(Exercise aim) The line containing "return lambda q: np.interp(q, uu, v)" marks the end: quote every line from the start of the records below through it, word for word.

(Data supplied)
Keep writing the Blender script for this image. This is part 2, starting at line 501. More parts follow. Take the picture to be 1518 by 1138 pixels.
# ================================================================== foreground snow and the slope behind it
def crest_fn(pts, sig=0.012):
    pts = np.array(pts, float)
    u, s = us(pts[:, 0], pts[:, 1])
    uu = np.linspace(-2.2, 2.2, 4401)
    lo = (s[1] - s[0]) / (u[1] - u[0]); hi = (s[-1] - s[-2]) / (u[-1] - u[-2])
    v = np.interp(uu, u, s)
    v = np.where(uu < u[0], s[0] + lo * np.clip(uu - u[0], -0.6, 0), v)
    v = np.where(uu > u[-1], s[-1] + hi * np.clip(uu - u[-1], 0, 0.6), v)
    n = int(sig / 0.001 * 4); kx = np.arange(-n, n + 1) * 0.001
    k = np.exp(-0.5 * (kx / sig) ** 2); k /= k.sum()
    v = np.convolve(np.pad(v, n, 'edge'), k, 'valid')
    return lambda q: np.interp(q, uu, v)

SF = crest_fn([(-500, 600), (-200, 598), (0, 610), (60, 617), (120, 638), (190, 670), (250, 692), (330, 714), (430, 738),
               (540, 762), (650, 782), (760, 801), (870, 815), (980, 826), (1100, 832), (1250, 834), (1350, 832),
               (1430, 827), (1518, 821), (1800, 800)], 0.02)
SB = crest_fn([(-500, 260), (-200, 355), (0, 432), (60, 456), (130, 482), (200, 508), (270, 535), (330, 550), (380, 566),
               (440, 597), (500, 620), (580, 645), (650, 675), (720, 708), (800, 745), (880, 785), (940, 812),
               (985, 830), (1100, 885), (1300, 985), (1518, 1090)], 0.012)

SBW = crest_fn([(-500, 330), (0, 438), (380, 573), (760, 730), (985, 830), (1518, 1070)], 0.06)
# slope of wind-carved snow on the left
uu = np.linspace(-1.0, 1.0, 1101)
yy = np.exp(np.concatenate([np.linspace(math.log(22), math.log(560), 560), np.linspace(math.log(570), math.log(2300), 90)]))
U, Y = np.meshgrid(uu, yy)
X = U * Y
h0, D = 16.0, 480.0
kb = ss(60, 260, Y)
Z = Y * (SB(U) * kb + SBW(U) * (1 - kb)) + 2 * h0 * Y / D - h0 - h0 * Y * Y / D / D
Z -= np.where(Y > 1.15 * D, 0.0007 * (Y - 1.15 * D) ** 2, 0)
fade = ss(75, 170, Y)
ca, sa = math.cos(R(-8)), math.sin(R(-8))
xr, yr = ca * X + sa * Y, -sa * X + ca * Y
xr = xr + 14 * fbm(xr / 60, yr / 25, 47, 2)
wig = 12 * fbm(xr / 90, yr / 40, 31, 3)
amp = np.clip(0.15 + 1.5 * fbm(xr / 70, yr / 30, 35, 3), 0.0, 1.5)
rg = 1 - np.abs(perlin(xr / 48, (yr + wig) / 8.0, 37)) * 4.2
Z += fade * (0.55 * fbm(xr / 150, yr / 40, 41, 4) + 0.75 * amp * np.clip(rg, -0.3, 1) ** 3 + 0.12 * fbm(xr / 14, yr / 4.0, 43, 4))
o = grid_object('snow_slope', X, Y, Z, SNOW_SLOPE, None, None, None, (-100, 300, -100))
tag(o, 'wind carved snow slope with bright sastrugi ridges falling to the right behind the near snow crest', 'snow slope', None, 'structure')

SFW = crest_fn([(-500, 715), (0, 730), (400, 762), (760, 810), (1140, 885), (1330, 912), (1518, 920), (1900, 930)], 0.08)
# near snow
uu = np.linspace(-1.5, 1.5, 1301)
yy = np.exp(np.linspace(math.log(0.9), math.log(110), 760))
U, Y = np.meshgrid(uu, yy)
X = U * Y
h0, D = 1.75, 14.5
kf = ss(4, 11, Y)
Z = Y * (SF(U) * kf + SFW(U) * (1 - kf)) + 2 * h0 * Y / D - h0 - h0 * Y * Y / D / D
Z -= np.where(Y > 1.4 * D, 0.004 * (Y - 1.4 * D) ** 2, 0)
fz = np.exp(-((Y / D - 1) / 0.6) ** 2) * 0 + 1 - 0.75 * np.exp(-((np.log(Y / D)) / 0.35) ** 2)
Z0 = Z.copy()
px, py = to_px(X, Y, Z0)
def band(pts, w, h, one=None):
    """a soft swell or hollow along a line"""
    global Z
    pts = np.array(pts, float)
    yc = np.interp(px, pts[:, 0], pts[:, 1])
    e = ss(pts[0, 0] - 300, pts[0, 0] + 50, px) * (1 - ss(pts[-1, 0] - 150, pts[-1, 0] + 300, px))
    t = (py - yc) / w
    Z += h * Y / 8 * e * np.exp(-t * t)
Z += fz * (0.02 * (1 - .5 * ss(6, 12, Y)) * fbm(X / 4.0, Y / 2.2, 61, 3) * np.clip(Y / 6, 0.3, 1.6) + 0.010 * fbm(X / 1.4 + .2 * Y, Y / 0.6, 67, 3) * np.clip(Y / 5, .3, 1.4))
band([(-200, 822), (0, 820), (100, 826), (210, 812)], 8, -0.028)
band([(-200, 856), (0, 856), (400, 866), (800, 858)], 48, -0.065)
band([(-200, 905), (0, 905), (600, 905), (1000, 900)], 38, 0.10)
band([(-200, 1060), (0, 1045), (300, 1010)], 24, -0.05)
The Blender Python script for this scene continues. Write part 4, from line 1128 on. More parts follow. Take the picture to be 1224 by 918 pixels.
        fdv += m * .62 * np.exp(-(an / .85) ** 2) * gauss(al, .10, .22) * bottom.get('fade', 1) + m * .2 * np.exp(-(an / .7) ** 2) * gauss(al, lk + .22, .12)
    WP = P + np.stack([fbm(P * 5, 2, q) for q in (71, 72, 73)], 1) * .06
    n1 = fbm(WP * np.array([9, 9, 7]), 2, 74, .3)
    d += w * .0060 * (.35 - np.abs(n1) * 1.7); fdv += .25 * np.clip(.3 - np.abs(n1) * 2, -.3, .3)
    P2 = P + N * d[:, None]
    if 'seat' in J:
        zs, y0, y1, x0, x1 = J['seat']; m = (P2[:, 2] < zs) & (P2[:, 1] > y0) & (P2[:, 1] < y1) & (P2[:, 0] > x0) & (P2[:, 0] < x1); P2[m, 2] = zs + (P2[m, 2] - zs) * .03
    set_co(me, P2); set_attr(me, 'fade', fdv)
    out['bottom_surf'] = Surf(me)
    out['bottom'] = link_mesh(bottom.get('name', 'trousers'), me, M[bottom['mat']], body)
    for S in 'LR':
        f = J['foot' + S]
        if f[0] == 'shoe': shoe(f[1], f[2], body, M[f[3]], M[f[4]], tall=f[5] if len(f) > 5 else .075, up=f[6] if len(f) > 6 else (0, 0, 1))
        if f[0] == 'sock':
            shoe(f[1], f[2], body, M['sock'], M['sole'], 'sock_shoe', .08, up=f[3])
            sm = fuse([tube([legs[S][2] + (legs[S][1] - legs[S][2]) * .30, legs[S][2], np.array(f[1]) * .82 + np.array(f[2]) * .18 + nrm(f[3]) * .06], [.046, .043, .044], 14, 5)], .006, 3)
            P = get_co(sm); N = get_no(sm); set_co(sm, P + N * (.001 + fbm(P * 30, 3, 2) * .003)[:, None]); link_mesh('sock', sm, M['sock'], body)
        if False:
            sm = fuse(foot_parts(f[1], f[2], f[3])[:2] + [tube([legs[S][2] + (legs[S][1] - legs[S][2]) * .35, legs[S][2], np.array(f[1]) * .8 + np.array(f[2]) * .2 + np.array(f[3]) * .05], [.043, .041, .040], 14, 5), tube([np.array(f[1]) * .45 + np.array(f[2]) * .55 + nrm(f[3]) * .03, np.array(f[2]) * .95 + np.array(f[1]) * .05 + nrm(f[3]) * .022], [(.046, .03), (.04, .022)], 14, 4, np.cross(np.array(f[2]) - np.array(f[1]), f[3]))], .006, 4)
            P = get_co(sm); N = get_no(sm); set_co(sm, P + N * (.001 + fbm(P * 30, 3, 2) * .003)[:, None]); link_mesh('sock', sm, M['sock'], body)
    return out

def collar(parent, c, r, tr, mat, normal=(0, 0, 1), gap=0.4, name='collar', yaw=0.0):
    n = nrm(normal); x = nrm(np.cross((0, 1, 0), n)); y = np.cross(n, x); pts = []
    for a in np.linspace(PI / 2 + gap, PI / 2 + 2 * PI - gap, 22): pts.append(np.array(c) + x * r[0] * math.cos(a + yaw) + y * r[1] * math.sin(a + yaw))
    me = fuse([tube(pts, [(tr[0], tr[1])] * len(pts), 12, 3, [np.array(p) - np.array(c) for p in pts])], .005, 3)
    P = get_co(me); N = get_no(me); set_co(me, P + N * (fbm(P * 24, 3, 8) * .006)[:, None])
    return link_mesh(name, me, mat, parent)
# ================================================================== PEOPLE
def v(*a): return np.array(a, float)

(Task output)
Keep writing the Blender script for this image. This is part 2, starting at line 501. More parts follow. Take the picture to be 1518 by 1138 pixels.
# ================================================================== foreground snow and the slope behind it
def crest_fn(pts, sig=0.012):
    pts = np.array(pts, float)
    u, s = us(pts[:, 0], pts[:, 1])
    uu = np.linspace(-2.2, 2.2, 4401)
    lo = (s[1] - s[0]) / (u[1] - u[0]); hi = (s[-1] - s[-2]) / (u[-1] - u[-2])
    v = np.interp(uu, u, s)
    v = np.where(uu < u[0], s[0] + lo * np.clip(uu - u[0], -0.6, 0), v)
    v = np.where(uu > u[-1], s[-1] + hi * np.clip(uu - u[-1], 0, 0.6), v)
    n = int(sig / 0.001 * 4); kx = np.arange(-n, n + 1) * 0.001
    k = np.exp(-0.5 * (kx / sig) ** 2); k /= k.sum()
    v = np.convolve(np.pad(v, n, 'edge'), k, 'valid')
    return lambda q: np.interp(q, uu, v)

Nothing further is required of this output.